商工中金・関根正裕社長 社会の潮目を読むために、広報は必要な経営機能
第一勧業銀行で危機管理の広報を経験し、西武グループの再編にあたるなど、巨大組織の経営改革に尽力してきた関根正裕氏。2018年からは商工組合中央金庫(商工中金)の代表取締役社長に就任し、組織変革を先導している。健全な組織に必要な要件と管理職の心構えについて、そして広報担当者に求められる姿勢、持つべき視座について関根社長にお話を伺った。

2022年に策定した、商工中金の新たなパーパス
キーワードは「変化」
ボトムアップでパーパスを策定

関根 正裕
株式会社商工組合中央金庫 代表取締役社長
1957年生まれ、東京都江東区出身。1981年早稲田大学政治経済学部卒業後、第一勧業銀行(現・みずほフィナンシャルグループ)に入行。同行では通算約10年半にわたり広報業務に従事。2007年西武ホールディングスに入社し2008年に取締役に就任。2009年にはプリンスホテルの取締役常務執行役員に就任。西武グループにおいても担当役員として広報を所掌。2018年商工中金代表取締役社長に就任。商工中金では、危機対応業務に係る不正事案からの再生に向け「商工中金経営改革プログラム」に取り組み、組織風土改革や事業性評価を基軸とした企業変革、ビジネスモデル変革を実行。

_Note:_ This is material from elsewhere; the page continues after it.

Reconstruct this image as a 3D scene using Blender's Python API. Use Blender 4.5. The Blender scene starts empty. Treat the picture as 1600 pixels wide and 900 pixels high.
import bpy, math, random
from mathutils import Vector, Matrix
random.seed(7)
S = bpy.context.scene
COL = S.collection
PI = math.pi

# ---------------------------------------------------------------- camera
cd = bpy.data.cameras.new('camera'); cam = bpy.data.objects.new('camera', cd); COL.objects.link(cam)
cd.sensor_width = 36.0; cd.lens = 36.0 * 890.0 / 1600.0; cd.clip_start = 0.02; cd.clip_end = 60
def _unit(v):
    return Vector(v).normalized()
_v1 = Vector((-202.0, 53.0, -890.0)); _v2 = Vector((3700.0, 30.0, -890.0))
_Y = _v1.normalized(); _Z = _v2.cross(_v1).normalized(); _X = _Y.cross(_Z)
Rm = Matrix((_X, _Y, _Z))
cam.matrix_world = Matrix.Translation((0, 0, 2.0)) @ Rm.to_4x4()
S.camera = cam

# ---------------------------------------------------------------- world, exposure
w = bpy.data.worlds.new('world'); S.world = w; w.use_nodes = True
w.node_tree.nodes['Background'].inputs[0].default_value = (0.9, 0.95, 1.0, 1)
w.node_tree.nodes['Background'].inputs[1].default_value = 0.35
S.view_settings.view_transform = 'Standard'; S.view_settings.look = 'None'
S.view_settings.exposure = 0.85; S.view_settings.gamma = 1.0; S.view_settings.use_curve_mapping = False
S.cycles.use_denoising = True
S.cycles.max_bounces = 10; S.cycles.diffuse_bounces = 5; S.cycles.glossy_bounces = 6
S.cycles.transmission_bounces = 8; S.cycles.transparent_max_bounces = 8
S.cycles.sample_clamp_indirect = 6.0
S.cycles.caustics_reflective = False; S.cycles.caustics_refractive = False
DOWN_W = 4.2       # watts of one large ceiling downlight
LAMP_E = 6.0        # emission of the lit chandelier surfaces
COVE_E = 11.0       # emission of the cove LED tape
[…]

── 2022年に新たなパーパスを制定されたと伺いました。どのような背景があったのでしょうか。
今回のパーパス策定に至った背景は、商工中金の原点までさかのぼります。私たちは日本全国47都道府県と海外5か所に拠点を持つ、中小企業専門の金融機関です。昭和恐慌で中小企業が危機的状況に陥る中、1936年に政府と組合の共同出資で設立されました。中小企業を対象に、金融の円滑化を目的として中小企業の発展に貢献するというのが出発点です。
一方で、社会環境や経済が日々激しく変化するなか、中小企業のニーズや課題は資金繰り支援にとどまらず、多様化、高度化、そして複雑化してきています。お客さまの業種・業態、地域によっても異なる課題に柔軟に対応できる体制を作っていく必要がありました。社会が急速に変化していくなか、私たちの変わらない価値は何であるのか。理想とする姿はどんなものなのか。全社員の目指すべき北極星として示したのがこの新たなパーパス「企業の未来を支えていく。日本を変化につよくする。」です。